Besides ethnicity, however, there’s another factor that’s often overlooked when discussing current immigration, and it, too, makes Rockford—and most other towns throughout the Midwest—a sort of border town. This border is also cultural, but it cuts across ethnic groups. In fact, in some ways, more recent immigrants, to the extent that they remain ghettoized through language, religion, and cultural practice, tend to fall on what I regard as the right side of the border, while those who have “made it”—of any ethnicity—are more likely to cross over. In this sense, some recent Mexican immigrants share more with the Poles of Tony Bukoski’s Superior, Wisconsin, than they do with their countrymen who came here 20 years ago. And I’m not talking about the religious affiliation that Catholic defenders of legal (and even illegal) immigration place far too much stock in.
This particular cultural border runs between those who still want to live as most civilized (and here, I’m using a fairly broad definition of civilization) men have lived down through the ages—a settled life, in stable communities, among people like themselves, close by their parents and the graves of their ancestors—and those postmodern nomads who believe that happiness lies not in memory but in amnesia—cultural, familial, even personal. “Know thyself!” means nothing when your self is really no different from your neighbor’s, just as your vinyl-sided ranch that you intend to “own” only long enough so that you don’t lose money when you sell it is, at most, just a mirror image of his house (not home). McDonald’s and Wal-Mart and Microsoft and Hollywood don’t have a monopoly grip on Americans in spite of their preferences; they have become monopolies or near-monopolies because too many people prefer the mediocrity of convenience to the inconveniences of real life.

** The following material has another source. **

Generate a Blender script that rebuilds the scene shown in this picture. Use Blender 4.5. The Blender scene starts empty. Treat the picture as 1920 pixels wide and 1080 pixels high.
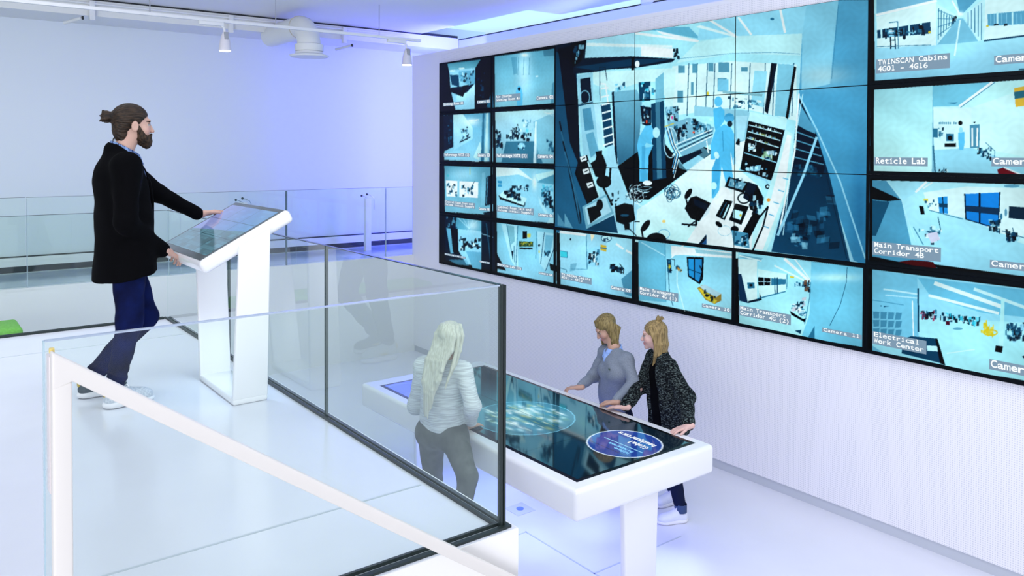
import bpy, bmesh, math, random
import numpy as np
from mathutils import Vector, Matrix
C = bpy.context.scene.collection
SC = bpy.context.scene
PI = math.pi

# ---------------------------------------------------------------- camera
CAMP = np.array([0.0, 0.0, 1.52])
FPX, CYP, YAW, PIT, ROL = 1510.402, 310.997, 0.651865, 0.0179486, 0.0033223
_F = np.array([-math.cos(YAW)*math.cos(PIT), math.sin(YAW)*math.cos(PIT), -math.sin(PIT)])
_R = np.cross(_F, [0, 0, 1]); _R /= np.linalg.norm(_R); _U = np.cross(_R, _F)
R2 = _R*math.cos(ROL) + _U*math.sin(ROL); U2 = -_R*math.sin(ROL) + _U*math.cos(ROL)
cd = bpy.data.cameras.new('camera'); cam = bpy.data.objects.new('camera', cd); C.objects.link(cam)
cam.matrix_world = Matrix(((R2[0], U2[0], -_F[0], CAMP[0]), (R2[1], U2[1], -_F[1], CAMP[1]), (R2[2], U2[2], -_F[2], CAMP[2]), (0, 0, 0, 1)))
cd.sensor_width = 36; cd.lens = FPX*36/1920; cd.shift_y = -(540-CYP)/1920; cd.clip_end = 100; cd.clip_start = .05
SC.camera = cam
def at(u, v, ax, val):
    d = _F + R2*(u-960)/FPX - U2*(v-CYP)/FPX
    return CAMP + d*((val-CAMP[ax])/d[ax])
def project(P):
    P = np.asarray(P)-CAMP; z = P@_F
    return 960+FPX*(P@R2)/z, CYP-FPX*(P@U2)/z

# ---------------------------------------------------------------- world, exposure, lights
LZ = -1.395                      # lower floor level, the platform is z = 0
w = bpy.data.worlds.new('world'); SC.world = w; w.use_nodes = True
w.node_tree.nodes['Background'].inputs[0].default_value = (.84, .91, 1, 1)
w.node_tree.nodes['Background'].inputs[1].default_value = 0.75
vs = SC.view_settings
vs.view_transform = 'Standard'; vs.look = 'None'; vs.gamma = 1; vs.use_curve_mapping = False; vs.exposure = 0.22
def area(name, loc, aim, size, power, col=(1, 1, 1), spread=PI):
    l = bpy.data.lights.new(name, 'AREA'); l.shape = 'RECTANGLE'; l.size, l.size_y = size; l.energy = power; l.color = col; l.spread = spread
    o = bpy.data.objects.new(name, l); C.objects.link(o); o.location = loc
    o.rotation_euler = (Vector(aim)-Vector(loc)).to_track_quat('-Z', 'Y').to_euler(); return o
def spot(name, loc, aim, power, deg, col=(1, 1, 1), blend=.6, r=.04):
    l = bpy.data.lights.new(name, 'SPOT'); l.energy = power; l.color = col; l.spot_size = math.radians(deg); l.spot_blend = blend; l.shadow_soft_size = r
    o = bpy.data.objects.new(name, l); C.objects.link(o); o.location = loc
    o.rotation_euler = (Vector(aim)-Vector(loc)).to_track_quat('-Z', 'Y').to_euler(); return o
area('ceiling_light_platform', (-4.4, .4, 3.25), (-4.4, .4, 0), (4.5, 3.0), 26, (.93, .96, 1))
area('ceiling_light_hall', (-2.2, 3.9, 3.2), (-2.6, 4.3, -1.4), (5, 2.6), 92, (.95, .96, 1))
area('ceiling_light_rear', (-7.4, .6, 3.25), (-9.2, .6, -.5), (2.2, 3.6), 72, (.97, .98, 1), PI*.8)
area('hall_window_light', (7, -7.5, .6), (-6, 3.0, 2.9), (9, 5), 820, (.98, .98, 1))  # soft fill added behind the camera to lift ceiling and room, no window modelled
area('cove_light_video_wall', (-5.5, 6.2, 2.98), (-6.4, 3.4, 3.6), (8, .25), 14, (.5, .5, 1))  # unseen fill added on top of the video wall to tint the ceiling
area('blue_led_cove', (-9.9, 6.75, 1.6), (-11.5, 6.35, 1.6), (.6, 3.4), 95, (.13, .13, 1))
area('blue_led_uplight', (-7.5, 6.55, 2.8), (-7.5, 6.95, 3.4), (7.0, .25), 26, (.14, .26, 1))
area('cyan_led_uplight', (-9.8, 8.9, 2.9), (-9.8, 8.9, 3.95), (8.0, 1.4), 55, (.22, .72, 1))
area('violet_led_strip', (-4.9, 3.85, -.76), (-4.9, 3.9, -1.39), (2.2, .5), 16, (.26, .30, 1))

# ---------------------------------------------------------------- mesh helpers
def new_obj(name, verts, faces, mat=None, parent=None, loc=None, smooth=False, cols=None):
    base = Vector(loc) if loc is not None else Vector((0, 0, 0))
    me = bpy.data.meshes.new(name)
    V = np.asarray(verts, dtype=np.float32) - np.array(base, dtype=np.float32)
    me.from_pydata(V.tolist(), [], [tuple(map(int, f)) for f in faces]) if not isinstance(faces, np.ndarray) else quads(me, V, faces)
    me.update()
    if mat: me.materials.append(mat)
    if smooth: me.shade_smooth()
    if cols is not None:
        a = me.color_attributes.new('Col', 'FLOAT_COLOR', 'POINT')
        c4 = np.ones((len(V), 4), np.float32); c4[:, :3] = cols
        a.data.foreach_set('color', c4.ravel())
    o = bpy.data.objects.new(name, me); C.objects.link(o)
    if parent: o.parent = parent
    else: o.location = base
    return o
def quads(me, V, F):
    me.vertices.add(len(V)); me.vertices.foreach_set('co', V.ravel())
    me.loops.add(F.size); me.loops.foreach_set('vertex_index', F.ravel().astype(np.int32))
    me.polygons.add(len(F)); me.polygons.foreach_set('loop_start', np.arange(0, F.size, 4, dtype=np.int32))
    me.update(calc_edges=True)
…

To the extent that new immigrants really do come here out of economic necessity, and not out of a desire to forget their own past, they may fall on the right side of this cultural divide. Unfortunately, the very fact of their mobility makes it harder for them to remain there. Shorn of their connections to the place and community of their birth, they may find the glitter of fresh plastic all too appealing.
None of this is offered as a defense of current levels of immigration or of the ethnic mix of immigrants today—far from it. I’m in favor of a complete moratorium on immigration—not until the current crop of immigrants has “assimilated” but until we’ve all had an opportunity to put down sufficient roots in our own particular ways—until we’ve built our own churches and our own restaurants and our own grocery stores and our own neighborhoods and become Americans without losing what was best in our particular pasts (and, one hopes, while abandoning what was worst). Then, and only then, could far more moderate levels of immigrants than we currently see be welcomed into such communities, to which they might truly assimilate in a way that no immigrant could possibly assimilate to our “nation” or “culture” today.